Qualquer tentativa de explicar o fenômeno das statups em Israel a partir de uma suposta vocação moral não passa de propaganda – mesmo que não tenha essa intenção – do projeto colonial sionista. A mesma lógica está por trás da suposta ajuda humanitária enviada por Israel à Brumadinho durante o crime da Vale, ou do financiamento do “bloco de Tel Aviv” na Parada do Orgulho em SP em 2018 (política chamada de pinkwashing pelo movimento). No fundo, tal discurso não passa da velha propaganda sionista que se pinta como “povo esclarecido e democrático em meio a selvageria árabe”. Israel se vende como a dádiva de Deus na terra, desempenhando um papel quase mítico de salvação da civilização (ocidental), como os procuradores no presente de um futuro high tech. Cultivar no deserto é provar de que daquela terra mana leite e mel. Aos poucos, tudo se encaixa na propaganda escusa do projeto sionista. Em um paralelo com o termo usado pelo movimento LGBTQ, o que Israel pinta de si sobre a tecnologia é uma espécie de “tech washing“, tentando disfarçar seus crimes contra os palestinos sob um manto de inovação e disrupção. Crimes sistemáticos contra a humanidade não podem ser justificados com o pretexto da inovação e desenvolvimento. E nos parece que as explicações por aqui apenas repetem esses argumentos, ou por ingenuidade ou por alinhamento a esse projeto etnocida.

Por fim, como está muito na moda falar em inovação e disrupção, vale a reflexão sobre o papel do desenvolvimento tecnológico nisso tudo e como a lógica do capital o distorce. Os liberais por aqui saúdam o cenário em Israel mas fecham os olhos para todas as atrocidades. Vale a inovação pela inovação, tal como coloca o capitalismo? Mesmo que seja às custas de uma limpeza étnica? A resposta óbvia, lógica e moral, deve ser não. Mas não é isso que o capitalismo reserva para a inovação tecnológica.
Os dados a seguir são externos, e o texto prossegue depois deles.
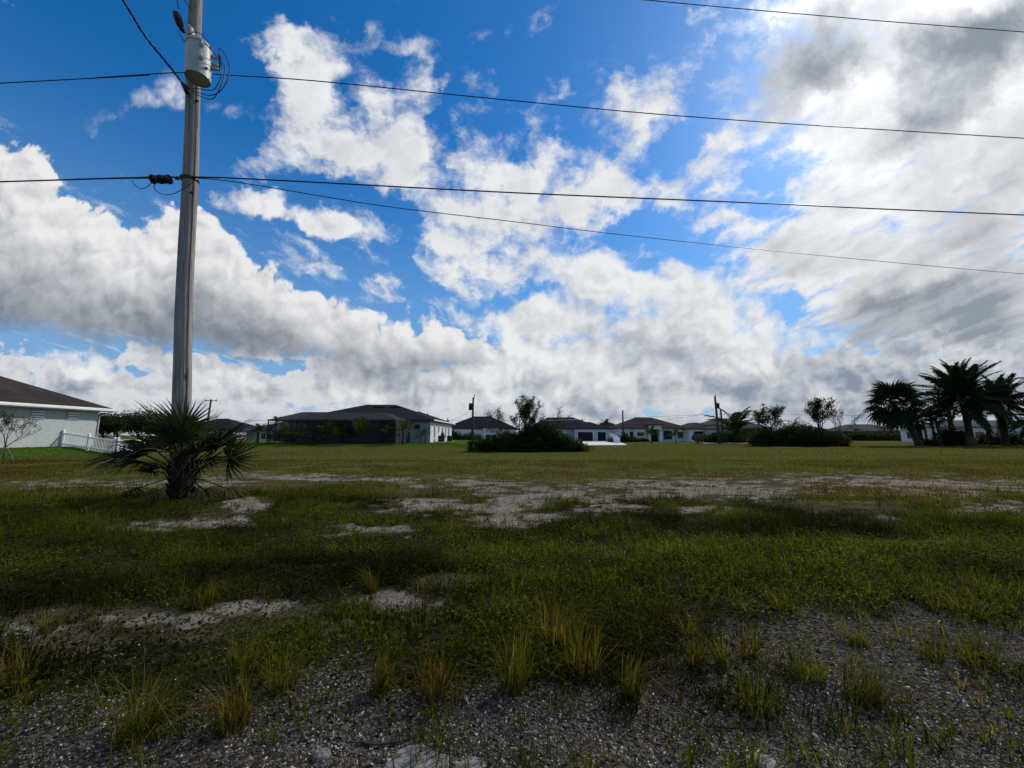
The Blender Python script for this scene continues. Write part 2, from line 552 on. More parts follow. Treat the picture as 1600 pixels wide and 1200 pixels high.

Ao invés da busca por liberdade, o capitalismo põe o desenvolvimento tecnológico à serviço da destruição do planeta e do próprio ser humano. Desconfiem de quem defende a técnica pela técnica ou a inovação pela inovação. Se não estiverem atreladas a um projeto político de sociedade e liberdade humana, podem produzir monstros. E é isso que o “milagre” da inovação em Israel nos mostra ao não passar de uma maldição para os palestinos e tantos outros povos que vivem sob a mira dessas armas. A tecnologia tem o universo a nos oferecer, mas para mostrar todo seu potencial deve ser libertada do jugo do capital.